Without getting too deep into my personal political beliefs, let's just say that I wasn't too thrilled with the results of the presidential election. As a loud and proud feminist with many friends and loved ones in the LGBTQ+ community, I was a more than a little nervous about how the election would affect the only way of life that I have ever known.

A lot of my friends on campus were saddled with some pretty heavy hearts as a result of the election, and this was made most apparent in my Spanish class that following Friday. With a president-elect who has some less-than-rosy views on the Latinx population as a whole, it was hard to find the joy in the language during that lecture.

My professor, though pretty beaten up over the election herself, was faced with a room full of disheartened Spanish majors and minors. And, put in this situation, she reacted in the only way she knew how: with optimism and passion for her discipline.

Prof made it a point to remind us that we, as Spanish majors and minors, have the unique ability to really immerse ourselves in another culture and create opportunities for inclusion and understanding through our course of study–even in a time when a portion of the population isn't one-hundred percent focused on offering inclusion to minorities.

What she failed to mention however, is that sometimes the Spanish and Latinx communities often find a way to include the majority as well. And what better way to bring people together through food?

Call it, luck, divine intervention, or weird coincidence, but my class took a field trip that next day into New York City and ended up going to dinner at Vino Tapa in Kips Bay.

I'm usually a plain Jane when it comes to food—I mean, my siblings relentlessly make fun of me when I turn away buffalo wings for being "too spicy." So, when faced with a menu of tapas ranging from goat cheese, to grilled octopus, I wasn't sure how to handle myself.

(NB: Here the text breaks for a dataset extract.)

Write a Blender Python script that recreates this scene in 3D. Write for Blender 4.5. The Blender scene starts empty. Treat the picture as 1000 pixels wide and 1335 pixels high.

I had no clue what I was in for when my class ordered the tapas sampler for our entire party, but once the plates came to the table, I instantly realized what all the fuss was about.

I ended up trying tons of foods that I wouldn't normally have gotten the chance to try at home or in my dining hall: torta española (think: Spanish quiche, but with potatoes), shishito peppers, patatas bravas–and it was all amazing. I actually think the goat cheese might have been my favorite (who knew?).

If you had asked me in January, June, or even the week before the election (when I went to another amazing Spanish restaurant, Mesón Sevilla) what eating Spanish food meant to me, I probably would have answered in short, stock phrases:

"Yeah, it was pretty good."

"It was a great excuse to get off-campus."

"Damn, I wish I was legal so I could have ordered a sangria."

But I really believe that food is instrumental in bringing groups of people together, and honestly, this country needs to come together now more than ever. So, as silly as it might sound, going out to one tiny tapas restaurant in America's most foodie city gave me a new hope after this month's political turmoil.

With this outing, I was able to eat food that I had never gotten the chance to try in my tiny, Massachusetts town. Cross-cultural experiences don't always happen to kids like me every day, kids who come from towns where it seems like everyone is the same.

So, will tapas save the future of democracy in our country? Jury is still out on that one. But can they provide hope that greater cultural inclusion and fewer prejudices are in America's future? Claro que sí.